19世紀以降のラテン文字化
出典: フリー百科事典『ウィキペディア(Wikipedia)』 (2022/06/03 20:57 UTC 版)
「ラテン文字」の記事における「19世紀以降のラテン文字化」の解説
近代以降、西ヨーロッパの諸国が勢力を強めていき、19世紀には世界の大半を植民地化するようになった。この植民地列強はロシア帝国と大日本帝国を除きすべてがラテン文字の使用国であり、このためラテン文字は世界で最も使用される文字となった。この西欧の覇権の影響を受け、19世紀には西方教会圏の諸言語以外の言語においてもラテン文字を採用する言語が多く表れるようになった。このラテン文字化には、もともと文字を持たない言語が新たに文字を採用するものと、すでにもっていた文字をラテン文字に切り替えたものがあった。 特に文字を持たない言語が新たに正書法を定める場合、ほとんどの場合ラテン文字が採用された。こうした無文字言語社会に積極的に接触する者にはカトリック・プロテスタントのキリスト教の宣教師が多く、彼らは布教のために現地語のラテン文字表記の正書法および文法を整備したからである。ラテン文字が表音文字であり、各地の言語を表記しやすかったこともこの変化を進める一因となった。ラテン文字は文字数が26文字と他の文字に比べて非常に少なく、簡便であったことも導入を後押しした。もっとも文字数が少ないことは表記できる発音が少ないことと表裏一体であり、こうした発音を文字としてあらわすために各言語は新しい文字や声調記号などを新たに開発してラテン文字表記につけ加えるようになった。無文字言語のラテン文字化はアフリカやオセアニアなどで特に広く行われ、多くの言語がラテン文字による正書法を定められるようになった。 ヨーロッパ以外の地域においてもともと文字を持っていた言語がラテン文字に切り替えた場合、多くは西洋列強による植民地化を経た地域の言語において行われた。こうした言語においてもカトリック・プロテスタントの宣教師によって各言語に相当するラテン文字表記の正書法が開発されたことは同じであるが、その後西欧列強の支配をうける中で支配層の言語であるラテン文字の表記が広まり、従来の言語においてもラテン文字で表記するようにしたほうが便利となったためである。

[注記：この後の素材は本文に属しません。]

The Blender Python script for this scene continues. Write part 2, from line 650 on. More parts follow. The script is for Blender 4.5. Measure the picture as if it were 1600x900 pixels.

ただし宗主国がラテン文字化を推進したわけでは必ずしもなく、インドやアラブ圏などのように植民地支配を受けても使用文字を変更しなかった地域も多い。 こうして近代以降にラテン文字に切り替えた言語には、インドネシア語(ジャウィ文字)、ベトナム語(漢字・チュノム)、タガログ語(アラビア文字・アリバタ)、マレー語(ジャウィ文字)、スワヒリ語(アラビア文字)などがある(カッコ内はラテン文字化以前の文字)。この例外はトルコ語であり、オスマン帝国は植民地化を受けていなかったものの、これに代わってトルコ共和国を建国したケマル・アタチュルクが近代化を目指して使用文字の変更を決定し、1928年にアラビア文字から置き換えられたものである。 またヨーロッパでも、18世紀以降になると西方教会地域でない地域においてもラテン文字化が一部で進められるようになった。ルーマニア語は正教会圏であったためにキリル文字を使用していたが、18世紀以降民族主義の高まりによりラテン文字化運動が広がっていき、1859年から1860年にかけて正式にラテン文字が採用されることとなった。アルバニア語においてはラテン文字をはじめギリシア文字やアラビア文字など各種表記法が混在していたが、1908年にラテン文字による表記が正式に決定した。